Tibetan writer Tsuiltrim Gyaltsen, 28, who wrote under pen name ‘Shokdril’ and his friend Yougyal, 27, a former policeman, have been sentenced to thirteen and ten years’ imprisonment respectively for “disturbing the social stability” and “misconduct with government officials.”
The family members who have been worried with no information on their whereabouts were shocked upon hearing about the sentence, said the source. The two are currently held at a prison in Chushul near Lhasa.
The authorities allowed one member from each family to visit the two in the prison recently and talk over the phone through a glass barrier. “Until then, no one knew about them since their arrest in October last year,” the source said, adding that the family members were told that “a peoples court of the Tibet Autonomous Region handed down the verdict on October 28, 2013.”
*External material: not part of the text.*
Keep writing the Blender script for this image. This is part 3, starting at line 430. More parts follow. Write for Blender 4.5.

“The family members have been told that the court passed the sentence but were not shown any documentary evidence to confirm the trial. So it is doubtful if a trial has ever happened in the first place,” said the source who added that there were neither any lawyers to represent the two nor their families were informed of the trial.
Tsuiltrim was arrested from his home in Chusham Tenkhar village on the night on October 11. He was also accused for his involvement in the hunger strike by hundreds of people outside a Chinese police station in September last year demanding release of a Tibetan man named Dorje Dragtsel. Dorjee had refused to hoist a Chinese national flag atop his house due to which he was arrested. Police searched Tsuiltrim’s home and confiscated his laptop, mobile phone and some books.
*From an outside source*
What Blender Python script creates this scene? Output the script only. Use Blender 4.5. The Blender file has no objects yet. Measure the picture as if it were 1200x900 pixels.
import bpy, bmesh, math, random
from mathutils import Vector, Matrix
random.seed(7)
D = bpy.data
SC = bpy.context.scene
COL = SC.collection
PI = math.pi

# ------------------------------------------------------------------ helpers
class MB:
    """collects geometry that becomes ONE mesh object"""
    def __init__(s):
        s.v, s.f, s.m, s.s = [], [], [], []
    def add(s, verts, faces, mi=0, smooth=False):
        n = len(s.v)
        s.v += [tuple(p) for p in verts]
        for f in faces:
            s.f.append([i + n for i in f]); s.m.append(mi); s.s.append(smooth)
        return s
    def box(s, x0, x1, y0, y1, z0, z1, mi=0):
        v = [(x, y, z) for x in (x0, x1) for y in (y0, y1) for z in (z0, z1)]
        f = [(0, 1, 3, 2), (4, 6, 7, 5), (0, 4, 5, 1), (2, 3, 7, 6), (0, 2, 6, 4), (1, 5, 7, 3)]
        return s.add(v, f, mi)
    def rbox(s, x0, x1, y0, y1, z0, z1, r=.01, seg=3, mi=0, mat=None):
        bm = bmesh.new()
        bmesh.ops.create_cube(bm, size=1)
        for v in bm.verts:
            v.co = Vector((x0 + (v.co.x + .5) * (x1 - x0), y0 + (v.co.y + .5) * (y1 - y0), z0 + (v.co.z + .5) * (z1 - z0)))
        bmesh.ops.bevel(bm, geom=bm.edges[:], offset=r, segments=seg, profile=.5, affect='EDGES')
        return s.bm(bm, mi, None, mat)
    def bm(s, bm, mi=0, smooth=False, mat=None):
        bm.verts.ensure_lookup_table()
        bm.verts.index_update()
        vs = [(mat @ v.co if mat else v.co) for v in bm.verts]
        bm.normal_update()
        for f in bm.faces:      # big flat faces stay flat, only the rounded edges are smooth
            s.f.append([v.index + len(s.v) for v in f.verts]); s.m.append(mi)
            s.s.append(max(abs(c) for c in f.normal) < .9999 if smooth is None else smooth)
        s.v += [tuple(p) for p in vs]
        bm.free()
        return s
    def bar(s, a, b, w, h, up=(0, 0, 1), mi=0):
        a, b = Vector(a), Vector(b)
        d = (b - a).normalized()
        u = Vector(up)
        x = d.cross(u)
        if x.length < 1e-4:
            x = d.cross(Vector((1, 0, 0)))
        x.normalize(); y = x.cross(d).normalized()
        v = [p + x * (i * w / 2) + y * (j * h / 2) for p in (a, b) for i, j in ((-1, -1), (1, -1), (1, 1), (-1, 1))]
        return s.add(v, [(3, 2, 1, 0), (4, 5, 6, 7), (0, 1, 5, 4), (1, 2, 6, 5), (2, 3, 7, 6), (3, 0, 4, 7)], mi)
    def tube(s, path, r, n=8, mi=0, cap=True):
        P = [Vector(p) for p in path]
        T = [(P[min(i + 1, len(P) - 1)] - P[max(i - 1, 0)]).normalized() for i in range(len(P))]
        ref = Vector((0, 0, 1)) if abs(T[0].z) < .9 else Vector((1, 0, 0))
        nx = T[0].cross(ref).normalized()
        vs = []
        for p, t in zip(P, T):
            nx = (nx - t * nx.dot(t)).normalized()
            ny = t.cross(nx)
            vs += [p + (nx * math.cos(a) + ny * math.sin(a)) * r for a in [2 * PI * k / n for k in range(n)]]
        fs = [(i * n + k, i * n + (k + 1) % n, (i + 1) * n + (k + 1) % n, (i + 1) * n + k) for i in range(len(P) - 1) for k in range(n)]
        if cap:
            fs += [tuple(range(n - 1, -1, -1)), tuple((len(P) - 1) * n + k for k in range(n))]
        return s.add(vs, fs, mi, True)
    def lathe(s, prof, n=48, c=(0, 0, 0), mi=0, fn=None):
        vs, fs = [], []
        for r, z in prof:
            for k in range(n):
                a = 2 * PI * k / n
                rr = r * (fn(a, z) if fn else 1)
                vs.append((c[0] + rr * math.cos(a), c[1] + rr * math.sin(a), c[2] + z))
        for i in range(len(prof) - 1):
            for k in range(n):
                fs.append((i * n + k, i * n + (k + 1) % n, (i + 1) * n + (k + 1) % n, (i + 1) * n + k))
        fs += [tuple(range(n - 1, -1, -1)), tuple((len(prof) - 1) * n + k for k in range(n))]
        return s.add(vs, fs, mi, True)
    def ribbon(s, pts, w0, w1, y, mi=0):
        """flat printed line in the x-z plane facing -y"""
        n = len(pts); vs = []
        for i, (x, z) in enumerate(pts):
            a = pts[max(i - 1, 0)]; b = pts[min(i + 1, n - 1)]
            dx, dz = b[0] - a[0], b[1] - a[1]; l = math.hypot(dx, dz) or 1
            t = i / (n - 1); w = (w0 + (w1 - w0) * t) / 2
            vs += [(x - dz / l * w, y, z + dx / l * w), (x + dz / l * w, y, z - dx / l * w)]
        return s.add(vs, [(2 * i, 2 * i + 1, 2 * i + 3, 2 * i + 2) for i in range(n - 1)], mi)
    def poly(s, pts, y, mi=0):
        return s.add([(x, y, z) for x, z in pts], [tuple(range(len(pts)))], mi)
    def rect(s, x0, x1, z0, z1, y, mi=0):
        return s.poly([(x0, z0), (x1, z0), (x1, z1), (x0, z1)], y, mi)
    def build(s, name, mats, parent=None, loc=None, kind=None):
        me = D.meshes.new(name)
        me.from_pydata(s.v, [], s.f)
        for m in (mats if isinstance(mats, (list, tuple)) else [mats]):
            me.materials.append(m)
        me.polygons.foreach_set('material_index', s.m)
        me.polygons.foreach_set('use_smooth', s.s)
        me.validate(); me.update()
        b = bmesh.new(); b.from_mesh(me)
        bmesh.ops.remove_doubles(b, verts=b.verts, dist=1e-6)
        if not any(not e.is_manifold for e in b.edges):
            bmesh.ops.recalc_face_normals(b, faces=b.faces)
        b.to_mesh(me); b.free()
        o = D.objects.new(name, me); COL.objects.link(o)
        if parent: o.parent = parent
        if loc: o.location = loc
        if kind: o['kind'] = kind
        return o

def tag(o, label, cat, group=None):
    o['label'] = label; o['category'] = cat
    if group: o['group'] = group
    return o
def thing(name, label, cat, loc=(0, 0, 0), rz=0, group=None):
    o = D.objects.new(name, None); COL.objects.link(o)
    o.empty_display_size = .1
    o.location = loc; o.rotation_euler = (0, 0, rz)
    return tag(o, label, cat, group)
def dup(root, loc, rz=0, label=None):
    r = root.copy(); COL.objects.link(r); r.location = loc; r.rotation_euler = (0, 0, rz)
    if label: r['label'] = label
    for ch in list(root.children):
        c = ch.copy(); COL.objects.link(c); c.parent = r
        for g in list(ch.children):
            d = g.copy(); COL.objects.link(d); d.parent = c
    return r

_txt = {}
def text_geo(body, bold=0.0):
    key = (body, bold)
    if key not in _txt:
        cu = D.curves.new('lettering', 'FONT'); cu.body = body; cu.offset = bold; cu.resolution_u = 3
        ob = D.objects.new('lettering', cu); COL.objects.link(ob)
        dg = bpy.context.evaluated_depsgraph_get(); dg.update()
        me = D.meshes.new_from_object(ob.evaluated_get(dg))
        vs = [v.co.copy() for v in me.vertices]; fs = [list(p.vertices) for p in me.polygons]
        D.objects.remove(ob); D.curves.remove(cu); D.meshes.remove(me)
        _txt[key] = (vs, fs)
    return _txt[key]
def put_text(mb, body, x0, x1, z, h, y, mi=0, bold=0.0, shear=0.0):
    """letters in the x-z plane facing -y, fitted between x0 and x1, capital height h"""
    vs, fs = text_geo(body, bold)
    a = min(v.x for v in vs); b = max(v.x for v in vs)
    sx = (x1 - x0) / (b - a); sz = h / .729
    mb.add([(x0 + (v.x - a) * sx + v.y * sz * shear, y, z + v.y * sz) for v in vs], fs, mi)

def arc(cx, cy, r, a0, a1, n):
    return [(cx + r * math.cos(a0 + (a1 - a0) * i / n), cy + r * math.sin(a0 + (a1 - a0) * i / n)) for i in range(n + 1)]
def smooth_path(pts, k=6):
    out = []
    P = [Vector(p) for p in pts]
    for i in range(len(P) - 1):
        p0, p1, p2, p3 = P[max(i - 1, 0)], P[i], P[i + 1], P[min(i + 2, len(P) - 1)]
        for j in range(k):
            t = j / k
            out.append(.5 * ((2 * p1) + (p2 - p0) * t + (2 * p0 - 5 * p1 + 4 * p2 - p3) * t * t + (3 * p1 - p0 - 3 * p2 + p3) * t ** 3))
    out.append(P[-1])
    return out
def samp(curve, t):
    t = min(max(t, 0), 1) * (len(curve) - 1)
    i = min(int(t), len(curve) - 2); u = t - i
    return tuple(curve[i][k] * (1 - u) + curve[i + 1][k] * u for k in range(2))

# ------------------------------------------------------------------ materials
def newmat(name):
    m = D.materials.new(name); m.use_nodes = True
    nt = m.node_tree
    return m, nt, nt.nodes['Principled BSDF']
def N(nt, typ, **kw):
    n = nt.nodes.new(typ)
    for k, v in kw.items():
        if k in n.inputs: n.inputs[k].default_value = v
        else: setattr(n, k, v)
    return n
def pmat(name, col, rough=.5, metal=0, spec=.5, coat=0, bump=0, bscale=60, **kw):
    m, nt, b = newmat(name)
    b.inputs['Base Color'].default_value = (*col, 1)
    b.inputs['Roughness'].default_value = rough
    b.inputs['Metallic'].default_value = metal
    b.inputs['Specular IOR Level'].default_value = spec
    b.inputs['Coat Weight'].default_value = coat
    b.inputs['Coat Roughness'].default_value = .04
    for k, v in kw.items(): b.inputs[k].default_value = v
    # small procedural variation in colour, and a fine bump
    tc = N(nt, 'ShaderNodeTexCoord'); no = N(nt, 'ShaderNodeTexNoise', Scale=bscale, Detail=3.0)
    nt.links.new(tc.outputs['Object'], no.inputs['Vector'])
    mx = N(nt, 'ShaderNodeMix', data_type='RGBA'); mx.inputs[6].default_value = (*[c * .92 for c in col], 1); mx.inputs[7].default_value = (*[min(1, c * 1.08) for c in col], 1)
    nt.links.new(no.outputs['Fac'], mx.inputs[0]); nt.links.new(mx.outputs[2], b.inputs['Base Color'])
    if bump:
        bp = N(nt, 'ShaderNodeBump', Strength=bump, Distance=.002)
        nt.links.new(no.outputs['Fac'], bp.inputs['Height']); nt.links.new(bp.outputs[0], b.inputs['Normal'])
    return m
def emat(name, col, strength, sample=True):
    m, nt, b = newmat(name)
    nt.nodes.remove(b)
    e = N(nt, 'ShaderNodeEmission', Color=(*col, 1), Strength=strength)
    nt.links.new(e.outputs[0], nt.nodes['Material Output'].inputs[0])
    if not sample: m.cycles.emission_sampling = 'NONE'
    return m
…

In September last year, Tibetans of Mowa village clashed with Chinese security forces after defiant Tibetans refused to raise the Chinese flag and threw them into a river. The authorities propagated that the Tibetans must love their motherland and hoist Chinese national flag on their houses, leading to a standoff between the government authorities and the locals. Tsuiltrim and Yougyal were among those who stood up from the group to present the Tibetans’ demands, according to the same source.
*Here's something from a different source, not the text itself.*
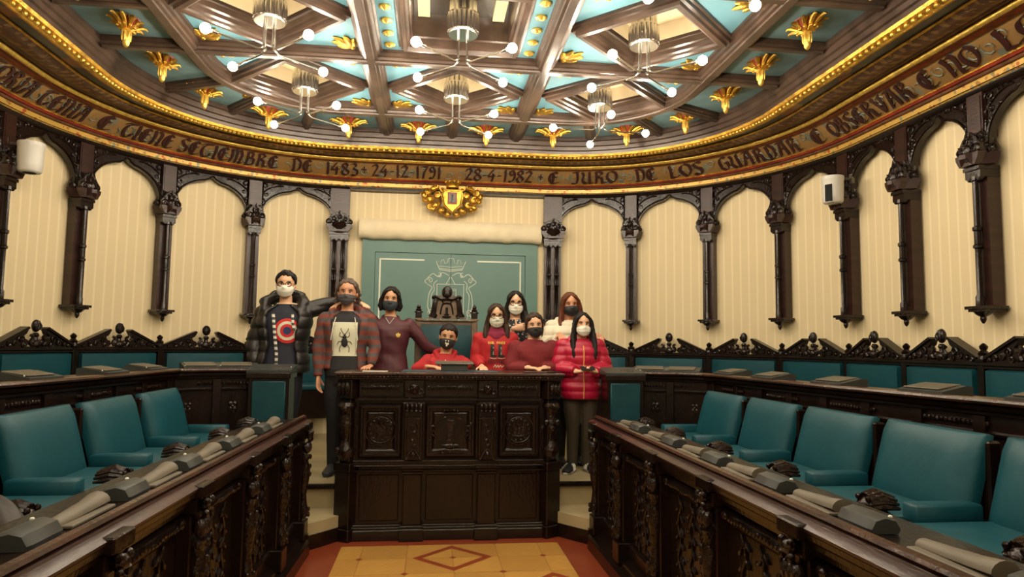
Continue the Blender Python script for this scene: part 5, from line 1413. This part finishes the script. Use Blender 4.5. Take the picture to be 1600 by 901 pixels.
b = B(); b.loft([(-.085, -.12, 1.46), (-.065, -.155, 1.35), (-.045, -.165, 1.2), (-.03, -.165, 1.08), (-.03, -.165, .96)], [(.014, .004)]*5, 8, side=(1, 0, 0)); b.loft([(.09, -.12, 1.46), (.10, -.15, 1.38), (.115, -.155, 1.3)], [(.012, .004)]*3, 8, side=(1, 0, 0)); b.out('checked_placket', 'gingham', p.root)
def shoes(p, m, spread, H, s=1, sole=True, feetxy=None, stripes_=False):
    for q in (-1, 1):
        c = feetxy[(q+1)//2] if feetxy else (q*spread*H*p.w, .02, q*6)
        b = B(); foot(b, c[0], c[1], s*1.06, a=c[2], inf=.008); b.loft([(c[0], c[1]+.02, .05), (c[0], c[1]+.02, .10)], [.05, .045], 10); sh = remesh(b, 'shoe', m, p.root, .007, 1)
        if sole:
            b = B(); d = Vector((sin(R(c[2])), -cos(R(c[2])), 0)); C_ = Vector((c[0], c[1], .011)); b.loft([C_-d*.065, C_-d*.04, C_+d*.06, C_+d*.13, C_+d*.205*s], [(.02, .010), (.044, .011), (.046, .011), (.049, .011), (.022, .010)], 10, side=d.cross(Vector((0, 0, 1)))); b.out('sole', 'sole_white' if stripes_ else m, sh)
        if stripes_:
            b = B()
            for k in range(3):
                C2 = Vector((c[0], c[1], 0))+d*(.03+.028*k); s_ = d.cross(Vector((0, 0, 1)))
                for e in (-1, 1): b.loft([C2+s_*e*.052+Vector((0, 0, .025)), C2+s_*e*.046-d*.01+Vector((0, 0, .06)), C2+s_*e*.025-d*.018+Vector((0, 0, .082))], .0055, 6)
            b.out('white_stripe', 'sole_white', sh)
shoes(p, 'shoe_black', .045, H)

# 2 -- man in striped hoodie
x, y, H = -.985, 6.52, 1.77
p = Person('bearded-looking man in a rust and grey striped hoodie, black shirt with a beetle print', x, y, H, (.0, -.02, 1.665), 1.10, tilt=2, skin='skin_ruddy')
p.root['label'] = 'man with greying hair in a rust and grey striped hoodie and a beetle print shirt'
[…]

A former monk of Palyul monastery in Derge, Tsuiltrim disrobed in 2001 before joining the Northwest University for Nationalities in Lanzhou and learned creative writing in Chinese language for four years. He was expelled from school months before his completion of the course. He was accused of being responsible for choosing topics for school debate that was “anti China.” After returning to his home town, Tsuiltrim started a guest house called “Mirap Sarpai Doenkhang” and voluntarily taught Tibetan language, Tibetan poetry and Chinese language to local Tibetan children. In 2007, he brought out his book Khawa la treng pai dungsem ki chongdra and Ghangri Lewang. In 2012, he co-authored a yearly journal called mirap sarpa. He also wrote regularly on his blog in Chinese language.
Yougyal joined the police service in 2005. He resigned from police service in 2012, and started his own business. He was known to be very kind and helpful as a policeman to local Tibetans.